_Work instructions_
Using the records below, quote only the span that opens with the line containing "Write a Blender" and closes with the line containing "col = scene.collection", exactly and inclusively.

_Supplied data_

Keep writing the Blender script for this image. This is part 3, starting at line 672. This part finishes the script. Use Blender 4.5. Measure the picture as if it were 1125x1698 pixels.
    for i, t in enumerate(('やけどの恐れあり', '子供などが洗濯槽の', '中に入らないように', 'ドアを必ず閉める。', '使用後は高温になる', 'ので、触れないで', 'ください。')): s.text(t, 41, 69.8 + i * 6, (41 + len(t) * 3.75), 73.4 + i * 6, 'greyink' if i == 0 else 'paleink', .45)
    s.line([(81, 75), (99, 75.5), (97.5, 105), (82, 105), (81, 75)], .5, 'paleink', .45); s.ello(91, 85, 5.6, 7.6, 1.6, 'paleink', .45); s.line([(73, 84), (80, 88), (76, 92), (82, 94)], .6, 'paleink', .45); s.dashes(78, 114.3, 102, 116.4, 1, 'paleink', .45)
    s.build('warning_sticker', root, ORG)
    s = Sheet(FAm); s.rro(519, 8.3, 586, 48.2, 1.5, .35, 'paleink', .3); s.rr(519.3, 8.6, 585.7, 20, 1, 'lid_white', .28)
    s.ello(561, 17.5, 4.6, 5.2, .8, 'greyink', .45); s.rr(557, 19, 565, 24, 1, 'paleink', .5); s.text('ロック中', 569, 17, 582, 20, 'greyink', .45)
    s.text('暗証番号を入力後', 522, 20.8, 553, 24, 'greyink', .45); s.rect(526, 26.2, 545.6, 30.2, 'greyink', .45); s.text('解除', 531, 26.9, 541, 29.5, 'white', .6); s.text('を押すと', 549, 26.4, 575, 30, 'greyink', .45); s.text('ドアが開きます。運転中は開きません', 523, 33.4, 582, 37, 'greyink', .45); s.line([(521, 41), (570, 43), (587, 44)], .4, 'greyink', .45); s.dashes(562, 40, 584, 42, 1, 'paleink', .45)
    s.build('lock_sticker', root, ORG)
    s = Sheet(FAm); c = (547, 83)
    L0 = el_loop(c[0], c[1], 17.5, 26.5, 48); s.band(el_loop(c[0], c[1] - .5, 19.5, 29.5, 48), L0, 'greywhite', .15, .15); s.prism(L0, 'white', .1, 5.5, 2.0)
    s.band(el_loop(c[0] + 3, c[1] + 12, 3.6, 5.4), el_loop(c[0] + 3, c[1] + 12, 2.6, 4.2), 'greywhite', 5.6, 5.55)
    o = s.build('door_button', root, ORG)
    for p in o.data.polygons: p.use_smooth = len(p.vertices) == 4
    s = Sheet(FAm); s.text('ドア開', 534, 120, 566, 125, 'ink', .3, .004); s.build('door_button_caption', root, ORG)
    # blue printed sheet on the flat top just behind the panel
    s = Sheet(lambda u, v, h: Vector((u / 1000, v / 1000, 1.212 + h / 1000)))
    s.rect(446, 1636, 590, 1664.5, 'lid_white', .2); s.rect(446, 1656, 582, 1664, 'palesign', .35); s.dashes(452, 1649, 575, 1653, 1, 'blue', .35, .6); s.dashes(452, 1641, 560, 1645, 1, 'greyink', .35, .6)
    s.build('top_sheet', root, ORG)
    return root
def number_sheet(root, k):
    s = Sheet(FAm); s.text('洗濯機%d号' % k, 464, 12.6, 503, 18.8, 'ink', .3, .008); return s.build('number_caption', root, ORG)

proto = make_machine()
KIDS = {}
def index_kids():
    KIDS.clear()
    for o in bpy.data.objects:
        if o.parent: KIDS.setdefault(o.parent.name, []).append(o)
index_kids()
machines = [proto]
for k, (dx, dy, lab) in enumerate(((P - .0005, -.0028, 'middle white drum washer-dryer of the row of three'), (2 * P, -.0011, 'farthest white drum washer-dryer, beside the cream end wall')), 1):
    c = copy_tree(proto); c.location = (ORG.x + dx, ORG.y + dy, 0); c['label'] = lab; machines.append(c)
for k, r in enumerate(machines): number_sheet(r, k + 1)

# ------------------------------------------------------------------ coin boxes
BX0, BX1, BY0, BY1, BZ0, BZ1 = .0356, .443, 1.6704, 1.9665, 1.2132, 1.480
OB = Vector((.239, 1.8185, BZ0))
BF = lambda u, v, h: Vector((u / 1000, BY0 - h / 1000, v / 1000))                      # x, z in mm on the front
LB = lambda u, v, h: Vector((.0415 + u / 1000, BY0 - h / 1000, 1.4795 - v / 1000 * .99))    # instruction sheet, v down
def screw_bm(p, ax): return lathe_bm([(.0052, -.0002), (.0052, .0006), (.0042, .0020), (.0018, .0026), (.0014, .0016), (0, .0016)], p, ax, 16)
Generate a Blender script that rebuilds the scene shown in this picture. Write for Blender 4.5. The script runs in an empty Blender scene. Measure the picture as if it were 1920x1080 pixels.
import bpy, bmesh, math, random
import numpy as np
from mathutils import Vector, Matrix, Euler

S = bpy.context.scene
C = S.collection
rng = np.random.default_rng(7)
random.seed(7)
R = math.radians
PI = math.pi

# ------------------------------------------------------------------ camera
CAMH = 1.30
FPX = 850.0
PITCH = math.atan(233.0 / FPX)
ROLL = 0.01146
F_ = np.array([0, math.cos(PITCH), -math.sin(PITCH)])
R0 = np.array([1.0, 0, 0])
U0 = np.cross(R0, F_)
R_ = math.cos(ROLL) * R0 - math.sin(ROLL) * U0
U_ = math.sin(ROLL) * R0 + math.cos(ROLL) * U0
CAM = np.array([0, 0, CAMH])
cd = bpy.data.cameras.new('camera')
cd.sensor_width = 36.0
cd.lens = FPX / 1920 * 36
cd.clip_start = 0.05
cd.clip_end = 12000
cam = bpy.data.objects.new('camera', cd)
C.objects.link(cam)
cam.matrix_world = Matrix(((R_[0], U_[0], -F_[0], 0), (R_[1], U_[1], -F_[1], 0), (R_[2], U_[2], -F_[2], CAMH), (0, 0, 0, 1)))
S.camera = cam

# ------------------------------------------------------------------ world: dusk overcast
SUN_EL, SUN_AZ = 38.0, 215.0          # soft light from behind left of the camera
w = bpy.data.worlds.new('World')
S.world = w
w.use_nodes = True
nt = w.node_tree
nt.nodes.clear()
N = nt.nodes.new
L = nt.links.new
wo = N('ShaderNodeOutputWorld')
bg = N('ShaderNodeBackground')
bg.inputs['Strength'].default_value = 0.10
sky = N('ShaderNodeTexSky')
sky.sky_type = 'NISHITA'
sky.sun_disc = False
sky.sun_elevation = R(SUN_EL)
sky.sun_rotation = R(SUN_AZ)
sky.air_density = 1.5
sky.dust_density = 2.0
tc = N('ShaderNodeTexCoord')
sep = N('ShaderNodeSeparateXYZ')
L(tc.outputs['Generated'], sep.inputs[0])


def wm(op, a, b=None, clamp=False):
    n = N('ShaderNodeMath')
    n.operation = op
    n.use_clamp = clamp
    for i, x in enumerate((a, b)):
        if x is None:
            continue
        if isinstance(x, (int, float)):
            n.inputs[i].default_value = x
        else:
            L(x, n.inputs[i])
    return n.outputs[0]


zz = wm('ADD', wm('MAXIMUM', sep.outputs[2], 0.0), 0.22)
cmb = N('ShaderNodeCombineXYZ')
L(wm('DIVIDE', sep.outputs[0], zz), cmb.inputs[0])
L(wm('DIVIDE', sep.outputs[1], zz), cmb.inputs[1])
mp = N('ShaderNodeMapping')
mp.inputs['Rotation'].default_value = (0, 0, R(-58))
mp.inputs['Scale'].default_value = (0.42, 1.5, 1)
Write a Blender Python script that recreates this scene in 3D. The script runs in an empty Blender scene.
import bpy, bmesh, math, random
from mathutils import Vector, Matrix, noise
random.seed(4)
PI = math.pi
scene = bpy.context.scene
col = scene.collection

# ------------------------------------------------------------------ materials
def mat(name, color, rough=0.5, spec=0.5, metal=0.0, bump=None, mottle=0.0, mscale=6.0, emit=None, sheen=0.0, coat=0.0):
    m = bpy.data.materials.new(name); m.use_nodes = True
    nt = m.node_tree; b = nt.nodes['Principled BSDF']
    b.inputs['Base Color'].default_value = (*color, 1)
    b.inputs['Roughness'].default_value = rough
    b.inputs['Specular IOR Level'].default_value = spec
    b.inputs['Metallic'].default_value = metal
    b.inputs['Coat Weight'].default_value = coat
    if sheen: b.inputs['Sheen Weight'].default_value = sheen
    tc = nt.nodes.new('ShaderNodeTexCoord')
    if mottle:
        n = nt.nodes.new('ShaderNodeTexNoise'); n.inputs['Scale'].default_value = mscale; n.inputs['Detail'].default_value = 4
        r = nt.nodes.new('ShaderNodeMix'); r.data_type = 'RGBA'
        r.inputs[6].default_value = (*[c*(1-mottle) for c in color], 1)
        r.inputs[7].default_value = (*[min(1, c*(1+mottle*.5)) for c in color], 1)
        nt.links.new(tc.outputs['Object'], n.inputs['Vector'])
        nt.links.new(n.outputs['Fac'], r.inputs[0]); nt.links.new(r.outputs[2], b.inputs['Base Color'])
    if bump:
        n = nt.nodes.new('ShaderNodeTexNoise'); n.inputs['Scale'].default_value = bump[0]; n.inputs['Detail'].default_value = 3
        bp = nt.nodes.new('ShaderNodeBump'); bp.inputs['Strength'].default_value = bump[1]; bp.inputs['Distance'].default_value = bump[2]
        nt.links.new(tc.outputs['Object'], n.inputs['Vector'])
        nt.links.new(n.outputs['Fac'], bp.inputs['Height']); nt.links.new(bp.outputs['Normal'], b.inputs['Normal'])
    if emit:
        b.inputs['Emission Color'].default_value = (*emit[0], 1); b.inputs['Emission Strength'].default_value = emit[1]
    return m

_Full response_
Write a Blender Python script that recreates this scene in 3D. The script runs in an empty Blender scene.
import bpy, bmesh, math, random
from mathutils import Vector, Matrix, noise
random.seed(4)
PI = math.pi
scene = bpy.context.scene
col = scene.collection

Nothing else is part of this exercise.